Friday 7 June 2013

Patching



Patching is one of the most frequent Jobs Apps DBA performs.

Patches are created by oracle for inhancement of applicaion or if there are any bugs or problems in existing application. Oracle provides a utility called Auto patch or adpatch to applly Application patches.
As we apply Database patch using opatch ,similarly for Apps patch we use adpatch.

Patch: A patch can be a solution for a bug or it can be a new feature.

I. Types of Patches:

 

a: Individual Patch, One-off, Standalone: 

  A one of patch is a small patch of (30-90k) size withou6t any prerequisite. This is created to fix one particular bug.

 

b: Patch Set, Mini Pack: 

  Patch Set was the original term used in R10. In R11 the same type of patch is now being called a Mini Pack.
    This patch is the collection of one-off patches for a particular product like AK, FA , AP and named like 11i.FA.E (means this group of patches contain fix for 11i FA product (FA till time E is released ).
This is cumulative which means it will include 11i.FA.A, 11i.FA.B ....11iFA.D till 11i.FA.E.

 

c: Family Pack:

  Group of mini packs in one family bundled together is called as family pack.
   They are usually named as 11i_PF. Few example of families are SCM ( 11i.SCM_PF.G ), ATG ( 11i.ATG_PF.H ) _PF indicate Product Family Pack.

 

d: Maintenance Pack :

Group of family pack together is called as Maintenance packs that serves as point level release upgrade. So if you say your Version is 11.5.10 then its maintenance pack 10 ( 3rd digit is maintenance pack ).

 

To wind up things you can say.

Few one off patch makes mini pack.
Few mini pack related to same family bundled together as family pack.
All family pack fixed till that time are bundled in Maintenance pack.

 

e: NLS Patch:

If you have more than one language, like English & Arabic or French, then apart from normal patch you have to apply patch for specific language Installed in your system called as NLS patch.



2: Patch file Structure:

     When you unzipped a patch you will see several files and one or more sub-directories.
The top level directory is '(pathnumber)' denoting the number of patch.
The most important files in the directory are README.txt, README.html and the driver files (c, d, g or u).
The README.txt or README.html files of  the patch describe what patch dose. It also explains any step required to apply the patch eg: prerequisite or manual steps.
         When you unzipped a patch it contains three drivers “c,d,g” or “u”. These are called copy, database, generate drivers or Unified drivers. The unified driver is the combination of all the three c,d,g drivers.
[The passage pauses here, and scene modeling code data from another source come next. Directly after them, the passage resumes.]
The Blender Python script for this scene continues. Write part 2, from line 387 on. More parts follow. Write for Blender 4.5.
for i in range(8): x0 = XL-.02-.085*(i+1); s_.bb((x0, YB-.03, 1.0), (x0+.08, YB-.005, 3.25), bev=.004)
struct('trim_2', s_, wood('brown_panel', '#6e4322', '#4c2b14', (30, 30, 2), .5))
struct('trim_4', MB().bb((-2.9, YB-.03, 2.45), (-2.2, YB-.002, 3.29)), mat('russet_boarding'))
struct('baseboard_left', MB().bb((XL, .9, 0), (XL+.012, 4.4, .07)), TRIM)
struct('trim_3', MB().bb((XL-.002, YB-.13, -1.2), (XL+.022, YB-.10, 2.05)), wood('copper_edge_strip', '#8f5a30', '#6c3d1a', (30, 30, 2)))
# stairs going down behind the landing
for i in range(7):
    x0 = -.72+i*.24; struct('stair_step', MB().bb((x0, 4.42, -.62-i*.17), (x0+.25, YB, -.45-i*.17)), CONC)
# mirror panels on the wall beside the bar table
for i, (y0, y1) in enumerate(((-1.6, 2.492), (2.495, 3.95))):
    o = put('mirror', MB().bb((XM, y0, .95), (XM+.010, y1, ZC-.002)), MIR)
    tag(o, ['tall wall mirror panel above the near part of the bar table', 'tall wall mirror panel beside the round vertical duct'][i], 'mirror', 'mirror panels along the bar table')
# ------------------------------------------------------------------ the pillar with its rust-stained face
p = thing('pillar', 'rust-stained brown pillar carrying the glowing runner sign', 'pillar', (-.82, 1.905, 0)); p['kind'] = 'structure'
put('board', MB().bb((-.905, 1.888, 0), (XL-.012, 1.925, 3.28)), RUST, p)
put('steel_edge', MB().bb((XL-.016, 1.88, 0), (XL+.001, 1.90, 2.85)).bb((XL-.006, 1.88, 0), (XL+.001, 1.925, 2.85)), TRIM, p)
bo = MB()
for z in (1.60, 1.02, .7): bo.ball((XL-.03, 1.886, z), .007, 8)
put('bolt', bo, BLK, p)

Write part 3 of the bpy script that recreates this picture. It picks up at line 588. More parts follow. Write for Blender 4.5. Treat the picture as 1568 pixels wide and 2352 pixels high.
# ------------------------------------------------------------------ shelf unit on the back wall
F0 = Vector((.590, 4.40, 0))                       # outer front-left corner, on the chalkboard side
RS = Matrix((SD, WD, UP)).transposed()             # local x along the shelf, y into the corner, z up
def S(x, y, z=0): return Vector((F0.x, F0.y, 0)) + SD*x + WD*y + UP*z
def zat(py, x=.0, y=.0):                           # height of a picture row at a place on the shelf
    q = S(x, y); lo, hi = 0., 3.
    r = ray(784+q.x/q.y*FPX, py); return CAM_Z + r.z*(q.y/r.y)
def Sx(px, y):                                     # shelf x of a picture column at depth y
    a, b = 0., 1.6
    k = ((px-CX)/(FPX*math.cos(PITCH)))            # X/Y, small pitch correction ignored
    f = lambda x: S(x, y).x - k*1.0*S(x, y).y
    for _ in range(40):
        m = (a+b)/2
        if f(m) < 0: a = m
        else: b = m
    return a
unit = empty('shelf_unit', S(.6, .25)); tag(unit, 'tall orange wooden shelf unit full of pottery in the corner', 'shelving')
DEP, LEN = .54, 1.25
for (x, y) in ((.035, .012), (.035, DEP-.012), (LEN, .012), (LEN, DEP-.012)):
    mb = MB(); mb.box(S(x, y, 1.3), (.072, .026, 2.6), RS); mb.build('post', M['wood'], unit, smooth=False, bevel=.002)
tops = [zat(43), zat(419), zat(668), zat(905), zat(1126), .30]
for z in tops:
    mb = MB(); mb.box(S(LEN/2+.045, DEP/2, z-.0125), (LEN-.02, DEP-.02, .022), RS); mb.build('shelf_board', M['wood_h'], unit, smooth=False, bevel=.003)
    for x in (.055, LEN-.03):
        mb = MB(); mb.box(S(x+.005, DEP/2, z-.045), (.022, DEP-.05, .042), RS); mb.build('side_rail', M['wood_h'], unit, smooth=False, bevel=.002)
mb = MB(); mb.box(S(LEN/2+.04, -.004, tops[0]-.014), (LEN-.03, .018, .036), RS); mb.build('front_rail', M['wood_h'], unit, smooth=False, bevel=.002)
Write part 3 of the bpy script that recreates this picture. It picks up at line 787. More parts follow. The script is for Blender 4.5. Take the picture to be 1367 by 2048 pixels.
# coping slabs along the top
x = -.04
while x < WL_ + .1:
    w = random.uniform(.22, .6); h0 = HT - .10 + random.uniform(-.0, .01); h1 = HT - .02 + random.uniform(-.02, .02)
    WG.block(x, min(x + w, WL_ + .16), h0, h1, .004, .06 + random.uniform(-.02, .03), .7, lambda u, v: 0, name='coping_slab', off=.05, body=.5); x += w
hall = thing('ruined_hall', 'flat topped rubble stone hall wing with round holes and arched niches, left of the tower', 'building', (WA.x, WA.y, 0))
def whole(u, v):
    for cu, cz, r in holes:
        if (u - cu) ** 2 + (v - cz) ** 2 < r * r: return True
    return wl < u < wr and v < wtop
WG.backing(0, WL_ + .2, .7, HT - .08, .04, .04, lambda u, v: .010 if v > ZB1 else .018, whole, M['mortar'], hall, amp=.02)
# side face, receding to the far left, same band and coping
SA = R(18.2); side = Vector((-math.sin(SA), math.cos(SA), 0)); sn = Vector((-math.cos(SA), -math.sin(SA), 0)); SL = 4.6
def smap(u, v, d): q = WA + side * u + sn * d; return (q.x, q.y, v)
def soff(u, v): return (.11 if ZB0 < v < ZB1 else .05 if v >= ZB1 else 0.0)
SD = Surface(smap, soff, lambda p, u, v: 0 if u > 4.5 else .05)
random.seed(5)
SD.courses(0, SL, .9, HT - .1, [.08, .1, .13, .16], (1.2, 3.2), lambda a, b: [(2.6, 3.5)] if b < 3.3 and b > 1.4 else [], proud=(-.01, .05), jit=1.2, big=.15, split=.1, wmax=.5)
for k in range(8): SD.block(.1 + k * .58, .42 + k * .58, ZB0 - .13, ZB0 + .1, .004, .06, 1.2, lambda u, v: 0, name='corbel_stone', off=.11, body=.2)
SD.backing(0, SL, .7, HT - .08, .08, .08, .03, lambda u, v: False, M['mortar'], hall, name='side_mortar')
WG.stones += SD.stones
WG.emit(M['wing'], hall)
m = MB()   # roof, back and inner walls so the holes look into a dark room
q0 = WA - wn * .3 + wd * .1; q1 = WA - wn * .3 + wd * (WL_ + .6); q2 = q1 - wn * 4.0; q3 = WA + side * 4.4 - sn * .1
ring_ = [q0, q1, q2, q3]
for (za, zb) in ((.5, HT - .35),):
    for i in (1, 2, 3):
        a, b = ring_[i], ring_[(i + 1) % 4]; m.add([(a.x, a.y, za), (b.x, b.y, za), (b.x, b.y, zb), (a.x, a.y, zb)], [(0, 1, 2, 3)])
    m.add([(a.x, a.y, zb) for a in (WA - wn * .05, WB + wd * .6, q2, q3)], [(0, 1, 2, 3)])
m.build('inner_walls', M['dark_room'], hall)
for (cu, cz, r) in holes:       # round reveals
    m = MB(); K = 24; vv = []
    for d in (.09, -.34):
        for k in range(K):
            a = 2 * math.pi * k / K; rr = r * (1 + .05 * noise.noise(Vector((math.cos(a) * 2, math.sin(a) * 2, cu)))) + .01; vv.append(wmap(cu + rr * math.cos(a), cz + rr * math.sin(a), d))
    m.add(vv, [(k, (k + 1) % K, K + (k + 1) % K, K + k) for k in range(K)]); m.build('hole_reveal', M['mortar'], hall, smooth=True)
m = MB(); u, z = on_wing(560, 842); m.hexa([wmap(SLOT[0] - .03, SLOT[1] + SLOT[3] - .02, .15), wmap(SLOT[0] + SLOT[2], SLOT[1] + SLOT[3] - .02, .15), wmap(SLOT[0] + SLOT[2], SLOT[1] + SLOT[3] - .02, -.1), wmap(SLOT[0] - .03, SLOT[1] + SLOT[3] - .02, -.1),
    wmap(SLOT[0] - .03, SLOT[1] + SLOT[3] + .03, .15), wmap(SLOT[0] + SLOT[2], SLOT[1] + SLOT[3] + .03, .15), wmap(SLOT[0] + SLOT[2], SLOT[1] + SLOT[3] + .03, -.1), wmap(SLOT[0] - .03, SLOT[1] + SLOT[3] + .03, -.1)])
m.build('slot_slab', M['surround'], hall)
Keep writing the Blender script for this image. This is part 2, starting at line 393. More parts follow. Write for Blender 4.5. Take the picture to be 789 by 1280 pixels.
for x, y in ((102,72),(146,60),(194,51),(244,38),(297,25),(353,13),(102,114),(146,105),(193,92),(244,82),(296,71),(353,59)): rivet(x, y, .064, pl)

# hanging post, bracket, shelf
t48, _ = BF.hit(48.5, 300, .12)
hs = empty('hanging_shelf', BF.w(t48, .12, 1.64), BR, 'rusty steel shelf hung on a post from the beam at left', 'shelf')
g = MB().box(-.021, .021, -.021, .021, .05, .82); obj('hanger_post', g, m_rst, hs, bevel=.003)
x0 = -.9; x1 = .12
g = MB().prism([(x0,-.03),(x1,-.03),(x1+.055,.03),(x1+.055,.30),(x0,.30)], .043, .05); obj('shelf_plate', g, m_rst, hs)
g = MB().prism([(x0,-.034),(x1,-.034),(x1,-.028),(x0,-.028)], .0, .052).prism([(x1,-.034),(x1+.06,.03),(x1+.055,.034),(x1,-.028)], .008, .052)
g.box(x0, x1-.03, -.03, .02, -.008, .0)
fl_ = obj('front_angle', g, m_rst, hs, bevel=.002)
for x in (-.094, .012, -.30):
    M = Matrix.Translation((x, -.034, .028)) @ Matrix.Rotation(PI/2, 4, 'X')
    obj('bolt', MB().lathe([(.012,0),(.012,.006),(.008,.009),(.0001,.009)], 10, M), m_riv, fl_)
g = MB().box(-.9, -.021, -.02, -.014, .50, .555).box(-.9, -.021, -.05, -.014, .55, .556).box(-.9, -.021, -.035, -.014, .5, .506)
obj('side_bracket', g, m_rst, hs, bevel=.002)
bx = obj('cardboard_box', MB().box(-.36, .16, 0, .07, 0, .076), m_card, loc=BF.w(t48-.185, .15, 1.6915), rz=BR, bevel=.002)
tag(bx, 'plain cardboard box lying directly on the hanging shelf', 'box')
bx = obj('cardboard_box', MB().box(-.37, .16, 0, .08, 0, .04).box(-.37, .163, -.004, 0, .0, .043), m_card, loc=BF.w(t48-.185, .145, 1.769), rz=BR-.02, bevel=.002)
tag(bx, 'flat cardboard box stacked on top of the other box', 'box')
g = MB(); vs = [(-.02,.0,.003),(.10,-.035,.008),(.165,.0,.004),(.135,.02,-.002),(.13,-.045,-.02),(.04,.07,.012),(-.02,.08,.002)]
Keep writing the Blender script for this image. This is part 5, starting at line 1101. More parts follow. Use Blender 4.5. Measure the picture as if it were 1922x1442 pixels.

a: Copy Driver : (cXXXXX.drv )
C driver Copies all files from patch unziped directory to the required location in your application file system.
Before copying it will check the version of the existing file at file system with the file version of the file in the patch. if the file version is higher than what it is at the file system level then only c-driver will copy that file.


b: Database Driver : ( dXXXXXX.drv )
The database driver contains all the commands to change the database objects. This is the driver that runs .sql, .pls, .odf and other files that update the database.
Some common ways the database is updated by the this driver are:
– Create packages
– Create new error messages
– Add a new table or view to the database
– Add a new column to a table
– Add new seed data to a table

–Compiles all the invalid objects that are there in the database.


c: Generate Driver : (gXXXXXX.drv )
The genreate driver generate all Forms, Reports and PL/SQL libraries that have been effected by patch.



d: Unified Driver : ( uXXXXXXX.drv )
The u driver is a merged driver that is a combined c, d, and/or g driver. Oracle is beginning to release a majority of its patches as unified driver patches. If a patch is a unified driver patch, then only the u driver is applied.